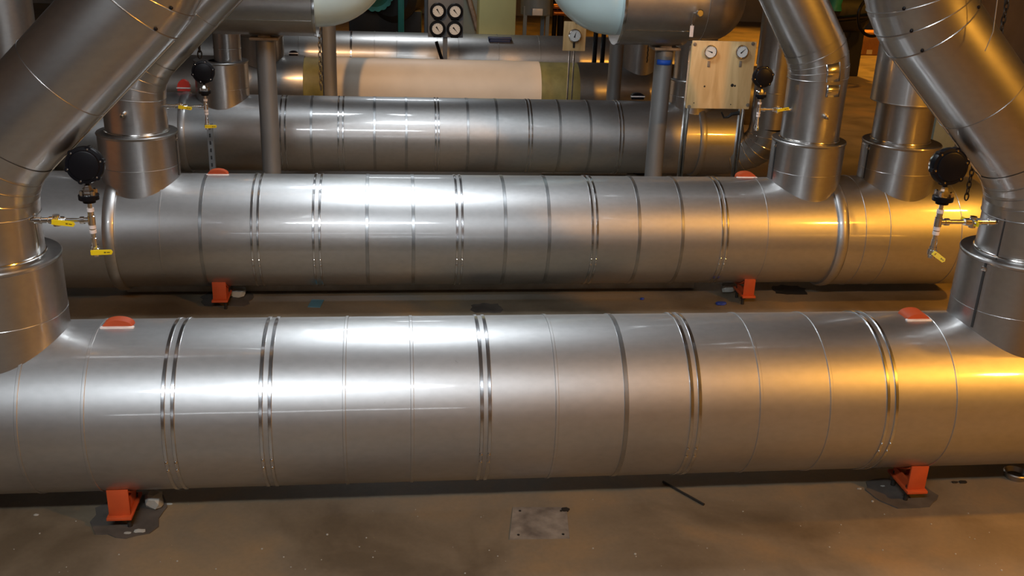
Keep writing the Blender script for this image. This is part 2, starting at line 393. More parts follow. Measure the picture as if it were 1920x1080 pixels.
# --- fourth pipe: canvas wrapped
Y4, R4 = 12.2, .37
P4 = empty('wrapped_header_pipe', (.7, Y4, 0), 'large pipe in cream canvas wrap with an olive patch, behind the third metal pipe', 'pipe', 'large horizontal insulated pipes')
def seg4(nm, p0, p1, R, mat):
    a = p0 if isinstance(p0, float) else X(p0, 130, Y4, R); b = p1 if isinstance(p1, float) else X(p1, 130, Y4, R)
    bm = new(); k = 12
    lathe(bm, [(R*.6, a), (R, a)]+[(R, a+(b-a)*i/k) for i in range(1, k)]+[(R, b), (R*.6, b)], (0, Y4, 0), (1, 0, 0), 96, cap=False)
    return finish(nm, bm, mat, P4)
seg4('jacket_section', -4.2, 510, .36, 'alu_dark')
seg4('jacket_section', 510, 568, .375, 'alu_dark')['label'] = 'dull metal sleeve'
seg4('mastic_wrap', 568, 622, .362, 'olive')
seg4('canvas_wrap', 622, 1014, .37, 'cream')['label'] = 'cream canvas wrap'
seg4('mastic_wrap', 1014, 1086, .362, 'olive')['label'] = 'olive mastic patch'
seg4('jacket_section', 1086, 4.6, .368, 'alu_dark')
# --- fifth pipe
Y5, R5 = 14.7, .38
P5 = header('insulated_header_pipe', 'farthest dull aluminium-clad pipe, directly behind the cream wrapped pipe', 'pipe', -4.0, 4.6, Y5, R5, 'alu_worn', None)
for px in (517, 560, 658, 702, 744, 820, 860, 935, 1012):
    bm = new(); ringbead(bm, X(px, 80, Y5, R5), Y5, R5, .03 if px in (658,) else .014, .005); finish('seam_bead', bm, 'band' if px == 658 else 'alu_worn', P5)

# ------------------------------------------------------------------ risers with collars
def arc_pts(A, B, C, rb, k):
    """rounded corner at B between A and C"""
    A, B, C = Vector(A), Vector(B), Vector(C); a = (A-B).normalized(); c = (C-B).normalized()
    ang = a.angle(c); t = rb/math.tan(ang/2); S0 = B+a*t; S1 = B+c*t
    cen = B+(a+c).normalized()*(rb/math.sin(ang/2)); r0_ = S0-cen; tot = PI-ang
    ax = r0_.cross(S1-cen).normalized()
    return [cen+Matrix.Rotation(tot*i/k, 4, ax) @ r0_ for i in range(k+1)]
def collar(root, x, Y, Rm, Rc, Rp, ztop, mat='alu_riser', seam_ang=None, low=True):
    bm = new(); n = 96; ring = []
    zs = []
    for k in range(n):
        a = 2*PI*k/n; yy = math.sin(a)*Rc
        zs.append(math.sqrt(max((Rm+.001)**2-min(abs(yy), Rm*.999)**2, 0)))
    lev = [ztop-.012, ztop-.004, ztop]
    A = [bm.verts.new((x+math.cos(2*PI*k/n)*(Rc+.004), Y+math.sin(2*PI*k/n)*(Rc+.004), zs[k]-.012)) for k in range(n)]
    B = [bm.verts.new((x+math.cos(2*PI*k/n)*Rc, Y+math.sin(2*PI*k/n)*Rc, zs[k]+.006)) for k in range(n)]
    rings = [A, B]
    for (rr_, z) in ((Rc, ztop-.02), (Rc+.004, ztop-.016), (Rc+.006, ztop-.006), (Rc+.002, ztop), (Rc-.012, ztop-.002), (Rp+.01, ztop-.006), (Rp-.01, ztop-.006)):
        rings.append([bm.verts.new((x+math.cos(2*PI*k/n)*rr_, Y+math.sin(2*PI*k/n)*rr_, z)) for k in range(n)])
    for P, Q in zip(rings, rings[1:]):
        for k in range(n): bm.faces.new((P[k], P[(k+1) % n], Q[(k+1) % n], Q[k]))
    c = finish('collar', bm, mat, root, 25)
    if low:
        bm = new(); torus(bm, (x, Y, (Rm+.08 if Rm+.08 < ztop-.05 else ztop-.1)), (0, 0, 1), Rc+.0005, .002, 96, 6); finish('seam_bead', bm, mat, c)
    if seam_ang is not None:
        a = math.radians(seam_ang); bm = new(); yy = math.sin(a)*Rc; z0 = math.sqrt(Rm**2-min(abs(yy), Rm*.99)**2)+.01
        mt = Matrix.Translation((x+math.cos(a)*(Rc+.002), Y+math.sin(a)*(Rc+.002), 0)) @ Matrix.Rotation(a, 4, 'Z')
        box(bm, (-.002, -.005, z0), (.002, .005, ztop-.02), 0, None, mt); s = finish('lap_seam', bm, 'seam', c); s['label'] = 'dark lap seam'
        bm = new(); box(bm, (-.002, -.014, ztop-.055), (.006, .012, ztop-.035), .002, None, mt); finish('latch', bm, 'chrome', c)
    return c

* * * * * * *

- [What you are asked to do]:
Start with the line that holds "seg4('canvas_wrap', 622, 1014, .37, 'cream')['label']" and finish with the line that holds "Y5, R5 = 14.7, .38". Transcribe each line in between exactly, and those two as well.

- [Written response]:
seg4('canvas_wrap', 622, 1014, .37, 'cream')['label'] = 'cream canvas wrap'
seg4('mastic_wrap', 1014, 1086, .362, 'olive')['label'] = 'olive mastic patch'
seg4('jacket_section', 1086, 4.6, .368, 'alu_dark')
# --- fifth pipe
Y5, R5 = 14.7, .38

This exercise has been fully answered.